With this method, you may wind up paying more in interest over time because you won’t always focus on your highest-interest loan first. However, it might be worth paying that extra money if this strategy is the key to staying motivated.

4. Paying Off Unsubsidized vs. Subsidized Loans First

If you have both unsubsidized and subsidized student loans with similar interest rates, it often makes sense to pay off your unsubsidized loans first.

Unsubsidized student loans accrue interest from the day they’re disbursed. On the other hand, subsidized student loans won’t accrue interest until the end of your six-month grace period after graduation. Because your unsubsidized loans will have had more time to accrue interest, paying them off first will prevent those balances from growing even larger.

4. Choosing Between Two Loans With The Same Interest Rate 

Depending on what motivates you, if you have two student loans with the same interest rate, choose the one that will be most satisfying to pay off.

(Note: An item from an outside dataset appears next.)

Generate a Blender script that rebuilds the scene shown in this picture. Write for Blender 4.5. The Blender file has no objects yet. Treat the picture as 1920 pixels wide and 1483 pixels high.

If you’ve opted for the debt avalanche strategy because you want lower interest costs over time, then aim to pay off the larger loan first. If you appreciate small victories, then pay off the smaller loan first. Ultimately, the choice is up to you.

The Benefits of Making Extra Student Loan Payments

Making extra student loan payments will help you reduce your long-term interest costs and free you from the burden of monthly student loan payments faster. This will allow you to focus on putting your extra money toward other things, such as saving for a home down payment or maximizing your retirement contributions.